Along with the predictable box-office heavyweights at the top of the movie chart a week ago was ”Frequency,” the little movie that could. Holding on to No. 5 with a $4.3 million pre-Memorial Day weekend take, the time-travel thriller is astounding its studio, New Line Cinema, with its staying power. While blockbusters like ”Gladiator” and ”U-571” lost 20 percent of their audience the weekend of May 19-21, ”Frequency” surrendered an unusually low 12 percent, beefing up its total take to $30.4 million. Not bad for a flick that cost a middling $30 million.

And there should be more to come.

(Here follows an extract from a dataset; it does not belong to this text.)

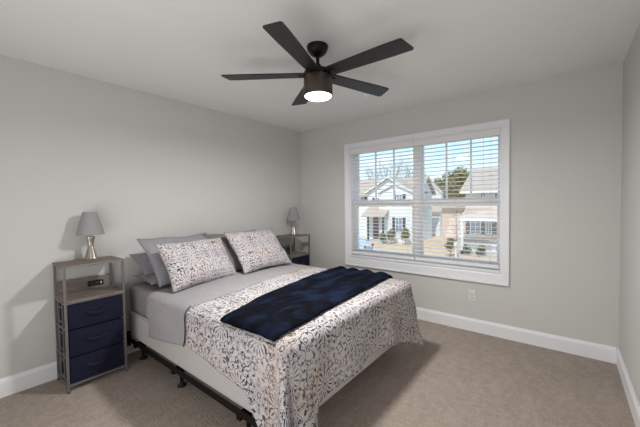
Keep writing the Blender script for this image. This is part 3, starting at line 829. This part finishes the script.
# cream and brick house right ----------------------------------------
Y3 = 27.0
c0 = at(462, 192, Y3); c1 = at(512, 192, Y3)
h3 = thing('house', 'cream and brick house with a long tan roof, seen through the right blind', 'house', (c0.x, Y3, GZ), 0)
X0, X1 = c0.x+.3, c0.x+12
zt = c0.z
bm = bmesh.new(); box(bm, X0, X1, Y3, Y3+9, .2, zt); obj('upper_wall', bm, 'siding_tan', h3)
bm = bmesh.new(); box(bm, X0, X1, Y3, Y3+9, GZ, .2); obj('brick_wall', bm, 'brick', h3)
# gable roof, ridge parallel to the street
o_ = .4; rz_ = at(471, 171, Y3+4.5).z
for ya, yb in ((Y3-o_, Y3+4.5), (Y3+9+o_, Y3+4.5)):
    bm = bmesh.new(); prism(bm, [(ya, zt-.05), (yb, rz_), (yb, rz_+.16), (ya, zt+.11)], X1-X0+2*o_, 'x', X0-o_); obj('roof_slope', bm, 'roof', h3)
for xs in (X0, X1-.05):
    bm = bmesh.new(); prism(bm, [(Y3+.01, zt), (Y3+8.99, zt), (Y3+4.5, rz_-.05)], .05, 'x', xs); obj('gable_end', bm, 'siding_tan', h3)
bm = bmesh.new(); box(bm, X0-o_, X1+o_, Y3-o_-.05, Y3-o_, zt-.18, zt+.03); obj('eave_board', bm, 'htrim', h3)
hwin(h3, 481, 485, 193, 203, Y3, False); hwin(h3, 495, 500, 193, 203, Y3, False)
hwin(h3, 471, 480, 219, 233, Y3); hwin(h3, 486.5, 491, 219, 233, Y3)
pa = at(461, 218, Y3-1.8)
bm = bmesh.new(); prism(bm, [(Y3-2.1, pa.z), (Y3, pa.z+.75), (Y3, pa.z+.9), (Y3-2.1, pa.z+.12)], 9, 'x', pa.x); obj('porch_roof', bm, 'roof', h3)
bm = bmesh.new(); box(bm, pa.x, pa.x+9, Y3-2.15, Y3-2.0, pa.z-.22, pa.z+.05); obj('porch_beam', bm, 'htrim', h3)
for dx in (.15, 4.6, 8.8):
    bm = bmesh.new(); box(bm, pa.x+dx-.1, pa.x+dx+.1, Y3-2.1, Y3-1.9, GZ, pa.z); obj('porch_post', bm, 'htrim', h3)
bm = bmesh.new(); box(bm, pa.x, pa.x+9, Y3-2.1, Y3, GZ, GZ+.3); obj('porch_floor', bm, 'concrete', h3)
rl = bmesh.new(); box(rl, pa.x+.2, pa.x+8.8, Y3-2.05, Y3-1.98, GZ+.92, GZ+.99); box(rl, pa.x+.2, pa.x+8.8, Y3-2.05, Y3-1.98, GZ+.36, GZ+.42)
for k in range(60): box(rl, pa.x+.3+k*.14, pa.x+.34+k*.14, Y3-2.03, Y3-1.99, GZ+.42, GZ+.92)
obj('porch_railing', rl, 'htrim', h3)
# brick chimney-like wing at the left edge
w0, w1 = at(442, 215, Y3+.5), at(461, 215, Y3+.5)
bm = bmesh.new(); box(bm, w0.x, X0, Y3+.5, Y3+5, GZ, w0.z+.7); obj('brick_wing', bm, 'brick', h3)
bm = bmesh.new(); prism(bm, [(Y3+.1, w0.z+.65), (Y3+5.2, w0.z+1.1), (Y3+5.2, w0.z+1.2), (Y3+.1, w0.z+.78)], X0-w0.x+.2, 'x', w0.x-.2); obj('wing_roof', bm, 'roof', h3)
fix_house(h3)

# vegetation -------------------------------------------------------
def leafball(bm, c, r, n, size):
    for _ in range(n):
        d = Vector((random.gauss(0, 1), random.gauss(0, 1), random.gauss(0, 1))).normalized()
        p = Vector(c)+d*r*(random.random()**.35)
        a = d.orthogonal().normalized()*size*random.uniform(.6, 1.3); q = Matrix.Rotation(random.uniform(0, 6.28), 3, d) @ a
        b_ = d.cross(q)*.6
        v = [bm.verts.new(p+q), bm.verts.new(p+b_+d*size*.3), bm.verts.new(p-q), bm.verts.new(p-b_)]
        bm.faces.new(v)
def leafy(name, label, cat, base, h, r, mat, n=900, size=.14, trunk=.1, group=None):
    t = thing(name, label, cat, base, 0, group)
    bm = bmesh.new()
    for k in range(7):
        a = random.uniform(0, 6.28); rr = r*.45*random.random()
        leafball(bm, (rr*math.cos(a), rr*math.sin(a), h*(.45+.42*k/7)), r*(.85-.35*k/7), n//7, size)
    obj('foliage', bm, mat, t)
    bm = bmesh.new(); tube(bm, [(0, 0, 0), (.03, 0, h*.3), (0, .04, h*.6)], [trunk, trunk*.8, trunk*.4], 8); obj('trunk', bm, 'bark', t)
    return t
def bare(base, h, label):
    t = thing('bare_tree', label, 'tree', base, 0, 'bare winter trees behind the white house')
    bm = bmesh.new(); tube(bm, [(0, 0, 0), (.1, 0, h*.25), (0, .1, h*.45)], [.16, .13, .09], 7); tr = obj('trunk', bm, 'bark', t)
    bm = bmesh.new()
    def br(p, d, L, r, dep):
        q = p+d*L; m = p+d*L*.5+Vector((random.uniform(-1, 1), random.uniform(-1, 1), 0))*L*.05
        tube(bm, [p, m, q], [r, r*.8, r*.55], 4)
        if dep:
            for _ in range(3 if dep > 1 else 4):
                nd = (d+Vector((random.uniform(-.8, .8), random.uniform(-.8, .8), random.uniform(-.1, .6)))).normalized()
                br(p+(q-p)*random.uniform(.45, 1), nd, L*random.uniform(.6, .8), r*.55, dep-1)
    for k in range(5):
        a = k*1.26; br(Vector((0, 0, h*(.28+.04*k))), Vector((math.cos(a)*.55, math.sin(a)*.55, 1)).normalized(), h*.24, .055, 3)
    obj('branches', bm, 'bark', t)
def gp(px, Y): p = at(px, 213, Y); return (p.x, Y, GZ)
for px, Y, h, lb in ((384, 46, 13.6, 'bare tree above the peak of the white house'), (407, 43, 12.4, 'bare tree right of the white gable peak'), (374, 50, 12.4, 'thin bare tree left of the white gable peak'), (397, 53, 15.4, 'tallest bare tree furthest behind the white house')):
    bare(gp(px, Y), h, lb)
leafy('tree', 'dense olive tree rising right of the middle pane bar', 'tree', gp(459, 55), 11.2, 3.2, 'evergreen', 2600, .28, .22, 'olive trees between the houses')
leafy('tree', 'olive tree standing beside the second white gable', 'tree', gp(441, 47.5), 9.0, 2.4, 'evergreen', 1900, .26, .2, 'olive trees between the houses')
leafy('tree', 'low olive tree filling the gap left of the cream house', 'tree', gp(449, 63), 11.6, 3.0, 'evergreen', 1900, .26, .2, 'olive trees between the houses')
for px, Y, h, r, lb in ((391, 28.0, 1.7, .55, 'rounded shrub left of the white house\'s lower window'), (405, 28.0, 1.9, .55, 'taller shrub right of the white house\'s lower window'), (383, 27.0, 1.3, .45, 'small shrub beside the porch of the white house')):
    leafy('shrub', lb, 'shrub', gp(px, Y), h, r, 'shrub', 700, .10, .04, 'shrubs by the white house')
leafy('shrub', 'dark green shrub in front of the brick wing', 'shrub', gp(450.5, 23.0), 1.7, .42, 'evergreen', 500, .09, .04)
for px, lb in ((467, 'low shrub at the left end of the far porch'), (482, 'low shrub below the middle of the far porch')):
    leafy('shrub', lb, 'shrub', gp(px, 24.4), .9, .5, 'shrub', 300, .08, .03, 'low shrubs by the porch railing')
bm = bmesh.new(); tube(bm, [(0, 0, 0), (.02, 0, 1.9), (-.05, .05, 3.9)], [.06, .05, .02], 6)
for k in range(12):
    z = 1.5+k*.2; a = k*2.4; tube(bm, [(0, 0, z), (math.cos(a)*.7, math.sin(a)*.7, z+.8)], [.02, .006], 4)
st = obj('sapling', bm, 'bark'); st.location = gp(456.5, 23.6); tag(st, 'slim bare sapling in the lawn before the brick wing', 'tree')
# mailbox
mb = thing('mailbox', 'white mailbox on a post at the lawn edge across the street', 'mailbox', gp(456, 22.6))
bm = bmesh.new(); box(bm, -.05, .05, -.05, .05, 0, 1.05); obj('post', bm, 'htrim', mb)
bm = bmesh.new(); prism(bm, [(-.11, 1.05), (.11, 1.05), (.11, 1.2), (.07, 1.28), (-.07, 1.28), (-.11, 1.2)], .5, 'y', -.25); obj('box', bm, 'htrim', mb)

# parked car -------------------------------------------------------
cp = gp(350, 20.2)
car = thing('car', 'pale car parked on the street below the left blind', 'car', (cp[0]-.2, 20.0, GZ+.02))
side = [(-2.2, .35), (-2.25, .75), (-2.1, .95), (-1.6, 1.0), (-1.2, 1.42), (.4, 1.45), (1.05, 1.0), (2.0, .85), (2.25, .6), (2.2, .3)]
bm = bmesh.new(); prism(bm, [(-x, z) for x, z in side], 1.75, 'y', -.875)
bmesh.ops.bevel(bm, geom=list(bm.edges), offset=.05, segments=2, affect='EDGES'); obj('body', bm, 'car_paint', car, 'auto')
bm = bmesh.new(); prism(bm, [(1.25, 1.02), (1.05, 1.36), (-.3, 1.38), (-.9, 1.02)], 1.78, 'y', -.89); obj('side_windows', bm, 'house_glass', car)
for x in (-1.4, 1.4):
    for y in (-.8, .8):
        bm = bmesh.new(); lathe(bm, [(.33, -.11), (.33, .11)], 20); bmesh.ops.transform(bm, matrix=Matrix.Translation((x, y, .33)) @ Matrix.Rotation(PI/2, 4, 'X'), verts=bm.verts); obj('wheel', bm, 'tyre', car, 'auto')
for y in (-.8, .55):
    bm = bmesh.new(); box(bm, 2.18, 2.28, y, y+.25, .68, .9, .02); obj('tail_light', bm, 'tail', car)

New Line executives expect ”Frequency,” which is marking its fifth week in theaters, to hang on beyond the crowded Memorial Day weekend and eventually gross $45-50 million — a total that, according to Hollywood arithmetic, will turn a decent profit for the studio.

So how does a modest male weeper keep chugging along while ”The Flintstones in Viva Rock Vegas” and ”Battlefield Earth” plummet? For ”Frequency” star Dennis Quaid, the answer is simple: ”Everyone wishes they could go back and change something about their life. The ‘What If’ factor appeals to us as humans.” David Tuckerman, New Line’s Executive Vice President of Distribution, says the story of supernatural father-son communication especially speaks to the 21 to 35 year olds who are the bulk of the film’s viewers. Better yet, he says, ”Everybody who sees this movie recommends it to someone else.”

Despite initial test-screening ratings that went through the roof (topping the first ”Austin Powers” and equaling the $141 million grossing ”Rush Hour,” two of New Line’s biggest hits), studio executives were worried about how to promote ”Frequency.” The film’s three distinct elements — sci-fi time travel, a father-son relationship, and a murder mystery — posed a problem because they typically appeal to different demographic groups. So after much in-house debate, the studio decided to buy TV ads for an equally disparate lineup of shows, including the NBA playoffs (to target men), morning chat shows and afternoon soap operas (women), and the WB’s prime time dramas (teens and young adults).

Even so, New Line didn’t see immediate results. After ”Frequency” earned a mediocre $9 million during its debut weekend in theaters, it seemed to be headed for a hasty video release. But decent reviews (EW’s Lisa Schwarzbaum praised it as an ”unabashedly emotional high-concept thriller”) and growing word-of-mouth from audiences are saving the day. ”I was standing outside an L.A. theater when a couple walked out and said ‘You gotta see ”Frequency” to people waiting for tickets,’ Tuckerman says. ”We couldn’t have paid for a better response.”